Task goal:
Repeat the listing below word for word, stopping after the line that contains "from mathutils.geometry import".

— start of Supplied material —

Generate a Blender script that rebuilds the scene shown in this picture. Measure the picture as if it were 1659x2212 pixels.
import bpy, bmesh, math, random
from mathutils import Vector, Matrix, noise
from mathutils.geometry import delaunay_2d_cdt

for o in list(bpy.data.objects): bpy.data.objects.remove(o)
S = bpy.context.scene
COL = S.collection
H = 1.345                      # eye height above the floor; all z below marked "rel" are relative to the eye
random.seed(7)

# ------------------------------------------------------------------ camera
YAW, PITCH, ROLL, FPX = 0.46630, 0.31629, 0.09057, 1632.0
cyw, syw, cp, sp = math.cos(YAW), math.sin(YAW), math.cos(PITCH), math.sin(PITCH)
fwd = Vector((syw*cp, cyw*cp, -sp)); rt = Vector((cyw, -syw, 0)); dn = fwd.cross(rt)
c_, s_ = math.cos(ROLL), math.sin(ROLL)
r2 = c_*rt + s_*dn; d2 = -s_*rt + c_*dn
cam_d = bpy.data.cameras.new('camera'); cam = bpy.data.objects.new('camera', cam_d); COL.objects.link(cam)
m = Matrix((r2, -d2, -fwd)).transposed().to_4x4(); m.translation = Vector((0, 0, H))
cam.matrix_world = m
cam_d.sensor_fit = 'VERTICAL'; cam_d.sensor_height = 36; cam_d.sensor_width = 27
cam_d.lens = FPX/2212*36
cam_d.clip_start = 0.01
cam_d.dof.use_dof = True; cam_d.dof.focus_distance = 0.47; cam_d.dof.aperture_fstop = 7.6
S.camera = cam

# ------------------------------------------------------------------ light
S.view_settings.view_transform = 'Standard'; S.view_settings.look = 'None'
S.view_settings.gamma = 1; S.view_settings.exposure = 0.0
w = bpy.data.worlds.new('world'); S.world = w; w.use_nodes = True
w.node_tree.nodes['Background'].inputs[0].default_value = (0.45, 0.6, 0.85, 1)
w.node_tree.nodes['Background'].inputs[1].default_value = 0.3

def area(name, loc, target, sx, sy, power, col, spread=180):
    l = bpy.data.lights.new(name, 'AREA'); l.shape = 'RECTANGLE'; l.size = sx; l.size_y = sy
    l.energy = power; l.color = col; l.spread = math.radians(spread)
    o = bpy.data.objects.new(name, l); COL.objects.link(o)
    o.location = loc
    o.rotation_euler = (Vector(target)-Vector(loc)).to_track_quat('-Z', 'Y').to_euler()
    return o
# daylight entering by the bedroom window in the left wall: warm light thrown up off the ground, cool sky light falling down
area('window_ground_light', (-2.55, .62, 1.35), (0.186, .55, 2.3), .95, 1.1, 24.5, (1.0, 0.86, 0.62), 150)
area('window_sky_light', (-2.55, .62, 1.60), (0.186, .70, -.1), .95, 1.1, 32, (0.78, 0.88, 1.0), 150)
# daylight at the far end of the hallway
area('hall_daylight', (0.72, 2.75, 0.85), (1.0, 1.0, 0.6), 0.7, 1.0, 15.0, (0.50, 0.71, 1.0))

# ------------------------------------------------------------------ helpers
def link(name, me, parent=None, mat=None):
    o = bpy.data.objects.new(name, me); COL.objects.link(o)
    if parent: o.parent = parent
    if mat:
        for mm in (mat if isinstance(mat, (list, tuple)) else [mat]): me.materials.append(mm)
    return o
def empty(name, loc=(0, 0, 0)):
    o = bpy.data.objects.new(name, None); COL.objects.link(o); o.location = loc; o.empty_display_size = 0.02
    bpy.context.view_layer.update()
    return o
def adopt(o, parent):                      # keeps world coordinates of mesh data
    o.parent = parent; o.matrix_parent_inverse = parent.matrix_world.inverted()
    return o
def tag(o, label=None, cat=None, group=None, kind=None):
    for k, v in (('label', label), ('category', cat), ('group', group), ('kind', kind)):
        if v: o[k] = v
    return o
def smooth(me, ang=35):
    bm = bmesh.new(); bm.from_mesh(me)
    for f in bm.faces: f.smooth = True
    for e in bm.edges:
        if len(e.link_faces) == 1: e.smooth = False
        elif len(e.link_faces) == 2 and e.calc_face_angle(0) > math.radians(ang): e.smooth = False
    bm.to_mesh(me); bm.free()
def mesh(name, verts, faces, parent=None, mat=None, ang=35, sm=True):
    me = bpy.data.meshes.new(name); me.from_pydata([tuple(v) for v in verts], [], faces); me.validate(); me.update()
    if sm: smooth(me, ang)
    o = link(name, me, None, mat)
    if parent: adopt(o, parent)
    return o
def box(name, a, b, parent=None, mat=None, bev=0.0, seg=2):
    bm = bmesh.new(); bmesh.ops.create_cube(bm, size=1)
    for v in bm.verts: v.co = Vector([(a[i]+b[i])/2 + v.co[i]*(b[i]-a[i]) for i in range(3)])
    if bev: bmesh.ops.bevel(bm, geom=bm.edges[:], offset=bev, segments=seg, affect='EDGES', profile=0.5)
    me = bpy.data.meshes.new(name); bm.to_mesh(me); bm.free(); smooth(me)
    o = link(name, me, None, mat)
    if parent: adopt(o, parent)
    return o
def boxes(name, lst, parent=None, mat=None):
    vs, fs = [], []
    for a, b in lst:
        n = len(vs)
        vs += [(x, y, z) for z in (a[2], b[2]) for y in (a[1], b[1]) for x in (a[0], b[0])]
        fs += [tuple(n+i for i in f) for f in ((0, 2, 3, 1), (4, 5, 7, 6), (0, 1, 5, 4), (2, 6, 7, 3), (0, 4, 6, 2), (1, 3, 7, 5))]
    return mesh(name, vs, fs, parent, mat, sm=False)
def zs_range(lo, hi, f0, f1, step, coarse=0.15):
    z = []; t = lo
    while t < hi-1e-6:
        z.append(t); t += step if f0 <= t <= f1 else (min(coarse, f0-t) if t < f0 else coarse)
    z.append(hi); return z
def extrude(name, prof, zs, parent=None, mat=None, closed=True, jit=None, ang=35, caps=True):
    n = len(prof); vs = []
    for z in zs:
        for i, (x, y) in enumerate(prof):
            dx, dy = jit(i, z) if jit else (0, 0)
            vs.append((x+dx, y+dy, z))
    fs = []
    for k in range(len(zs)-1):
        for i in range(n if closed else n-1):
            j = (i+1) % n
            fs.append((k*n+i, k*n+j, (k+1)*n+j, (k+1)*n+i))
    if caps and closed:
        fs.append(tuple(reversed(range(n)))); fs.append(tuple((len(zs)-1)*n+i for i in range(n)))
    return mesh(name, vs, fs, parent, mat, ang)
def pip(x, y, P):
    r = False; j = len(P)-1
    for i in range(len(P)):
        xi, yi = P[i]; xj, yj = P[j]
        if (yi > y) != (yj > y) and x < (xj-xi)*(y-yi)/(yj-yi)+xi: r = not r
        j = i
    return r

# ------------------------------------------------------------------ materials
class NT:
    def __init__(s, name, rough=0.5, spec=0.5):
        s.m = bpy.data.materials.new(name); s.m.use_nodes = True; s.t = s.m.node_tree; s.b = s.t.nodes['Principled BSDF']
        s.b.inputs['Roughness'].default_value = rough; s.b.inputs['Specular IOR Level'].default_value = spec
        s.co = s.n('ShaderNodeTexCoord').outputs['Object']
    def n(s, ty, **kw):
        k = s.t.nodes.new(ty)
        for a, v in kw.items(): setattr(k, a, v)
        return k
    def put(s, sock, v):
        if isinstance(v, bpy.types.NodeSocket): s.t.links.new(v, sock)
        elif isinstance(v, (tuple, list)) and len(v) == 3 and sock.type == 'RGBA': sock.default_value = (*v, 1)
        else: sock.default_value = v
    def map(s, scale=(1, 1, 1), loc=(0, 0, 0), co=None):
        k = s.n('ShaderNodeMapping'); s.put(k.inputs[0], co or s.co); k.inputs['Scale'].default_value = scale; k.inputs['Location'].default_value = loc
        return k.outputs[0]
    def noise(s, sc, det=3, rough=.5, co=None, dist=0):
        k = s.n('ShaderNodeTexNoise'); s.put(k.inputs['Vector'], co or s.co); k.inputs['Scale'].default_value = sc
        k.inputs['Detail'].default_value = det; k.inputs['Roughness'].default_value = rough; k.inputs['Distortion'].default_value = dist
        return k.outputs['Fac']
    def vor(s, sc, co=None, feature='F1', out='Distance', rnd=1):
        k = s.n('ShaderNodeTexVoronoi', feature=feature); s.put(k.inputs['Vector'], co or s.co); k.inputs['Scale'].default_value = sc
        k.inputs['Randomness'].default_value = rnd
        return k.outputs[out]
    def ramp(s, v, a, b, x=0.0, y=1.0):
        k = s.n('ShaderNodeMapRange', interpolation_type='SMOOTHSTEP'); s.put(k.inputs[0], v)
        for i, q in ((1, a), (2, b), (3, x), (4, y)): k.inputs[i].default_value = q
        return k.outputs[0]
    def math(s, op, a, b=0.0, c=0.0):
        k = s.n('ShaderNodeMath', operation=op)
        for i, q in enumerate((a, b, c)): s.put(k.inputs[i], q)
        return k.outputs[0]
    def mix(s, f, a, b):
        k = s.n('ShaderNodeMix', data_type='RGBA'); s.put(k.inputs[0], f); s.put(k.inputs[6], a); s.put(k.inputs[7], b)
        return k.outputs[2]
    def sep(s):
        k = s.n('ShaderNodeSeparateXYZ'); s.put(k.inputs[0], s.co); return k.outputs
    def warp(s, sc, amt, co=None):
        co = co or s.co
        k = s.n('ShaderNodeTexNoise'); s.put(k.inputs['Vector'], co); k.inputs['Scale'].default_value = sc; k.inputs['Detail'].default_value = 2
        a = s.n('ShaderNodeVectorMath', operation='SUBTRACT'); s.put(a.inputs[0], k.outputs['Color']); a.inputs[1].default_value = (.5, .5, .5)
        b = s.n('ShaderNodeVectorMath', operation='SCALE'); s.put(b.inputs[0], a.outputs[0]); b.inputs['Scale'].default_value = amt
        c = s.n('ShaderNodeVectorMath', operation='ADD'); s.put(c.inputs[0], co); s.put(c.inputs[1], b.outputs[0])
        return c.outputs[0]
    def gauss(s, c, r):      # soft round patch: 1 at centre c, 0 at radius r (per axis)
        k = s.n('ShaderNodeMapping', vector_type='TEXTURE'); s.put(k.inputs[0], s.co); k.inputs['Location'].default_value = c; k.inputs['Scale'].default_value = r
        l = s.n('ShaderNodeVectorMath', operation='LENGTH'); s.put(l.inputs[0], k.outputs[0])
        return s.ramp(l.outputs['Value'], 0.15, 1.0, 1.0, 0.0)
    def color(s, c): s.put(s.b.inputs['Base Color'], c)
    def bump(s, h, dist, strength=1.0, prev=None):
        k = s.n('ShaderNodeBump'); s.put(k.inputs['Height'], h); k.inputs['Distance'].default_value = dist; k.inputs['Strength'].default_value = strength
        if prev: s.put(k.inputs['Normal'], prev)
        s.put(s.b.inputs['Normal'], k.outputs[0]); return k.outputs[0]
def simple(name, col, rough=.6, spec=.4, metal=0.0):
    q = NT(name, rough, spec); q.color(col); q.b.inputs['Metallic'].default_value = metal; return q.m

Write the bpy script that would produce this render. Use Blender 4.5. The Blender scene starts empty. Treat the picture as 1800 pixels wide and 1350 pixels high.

— end of Supplied material —

Correct output:
Generate a Blender script that rebuilds the scene shown in this picture. Measure the picture as if it were 1659x2212 pixels.
import bpy, bmesh, math, random
from mathutils import Vector, Matrix, noise
from mathutils.geometry import delaunay_2d_cdt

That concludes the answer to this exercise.